Агония и возрождение романтизма (Вайскопф) - страница 285

Соответственно, кульминацией романтического сюжета станет, как правило, счастливое узнавание[637], памятное нам хотя бы по экстазу пушкинской героини: «Ты чуть вошел, я вмиг узнала». Тот факт, что наивная и восторженная Татьяна ошиблась в своих наитиях, не отменяет их метафизической основы. В момент встречи романтический мечтатель обычно сразу припоминает ту, которой никогда раньше не видел (и vice versa)[638], но предощущал, предугадывал либо создавал/воссоздавал в смутных грезах. Безотносительно к вероисповеданию, рефлексии или взглядам любого писателя этот платоновский анамнезис по логике вещей подразумевал предсуществование обеих душ, теперь опознающих друг друга в земной юдоли (ср. выше в главе о Вагнере). Мотив был подхвачен и последующей, в том числе реалистической или квазиреалистической русской литературой, сохранявшей неизбывную зависимость от отечественного романтизма, – отсюда, среди прочего, соответствующий эпизод в «Идиоте» Достоевского.

Набоковский рассказ о самом знакомстве героя с двойником, предшествовавший его процитированным выше фальшивым и злонамеренным признаниям, с вводных страниц следовал все же именно этой динамической схеме. Иными словами, один и тот же сюжет по-разному подавался здесь в двух фабульно нестыкующихся, но внутренне изофункциональных мотивных сериях. Мы начали со второй, реликтовой, но пора обратиться к первой – и решающей.

Действие завязывается на окраине Праги (которую, кстати, Набоков сильно недолюбливал), где герой-рассказчик, сообразно указанному канону, оказался почти случайно. Впоследствии, подытоживая на бумаге инициальные события, он вспоминает, как внутренняя опустошенность и безотчетный порыв тогда побудили его «от нечего делать» отправиться на бесцельную вроде бы прогулку, инициированную каким-то внутренним зовом: «А если что и звучало в просторной моей пустоте, то лишь невнятное ощущение какой-то силы, влекущей меня». «По узким улицам» летал ветер – его адекват, обычное предвестье романтических метаморфоз, заданное, в частности, библейскими стихами о животворном духе[639] и сотворении мира; его магические порывы будут обрамлять потом все ключевые этапы книги.

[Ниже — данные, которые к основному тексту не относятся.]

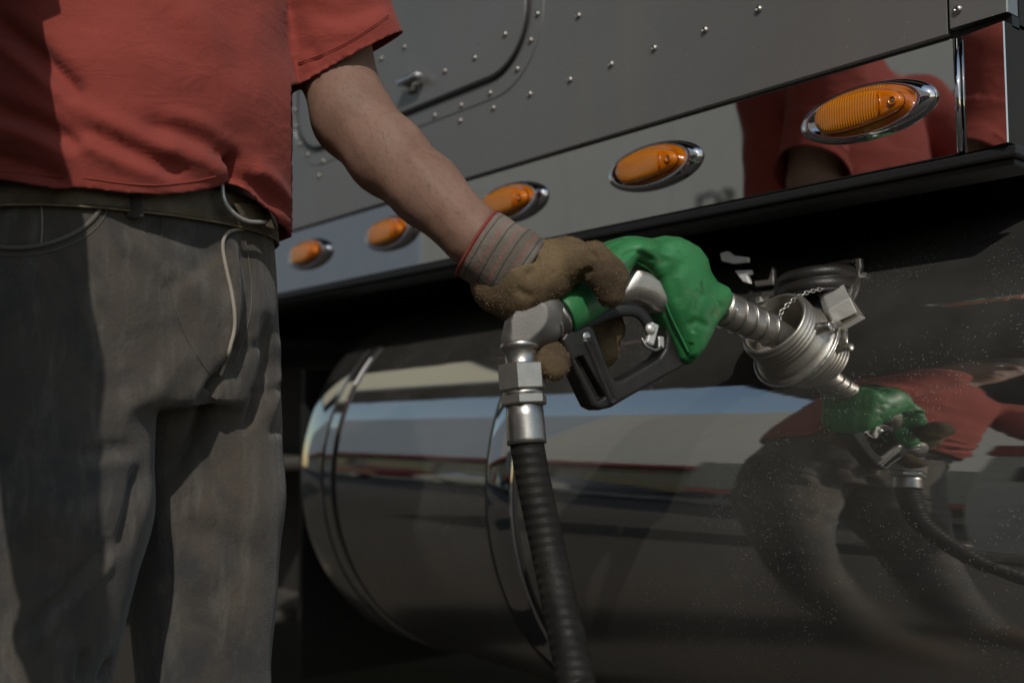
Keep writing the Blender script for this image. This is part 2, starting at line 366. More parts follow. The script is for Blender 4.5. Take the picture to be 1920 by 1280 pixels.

В «различных свойствах» маршрута чередуются плюсы и минусы – такие же дорожные меты романтической контроверсальности, как и само небо: «Облака то и дело сметали солнце, и оно показывалось опять, как монетка фокусника». В начале пути Герман видит «белую лошадь», которую вываживает солдат, – некую эмблему движения и универсальный солярный символ.

Вот, без цели еще, я блуждаю. О чем я, в самом деле, думал? То-то и оно, что ни о чем.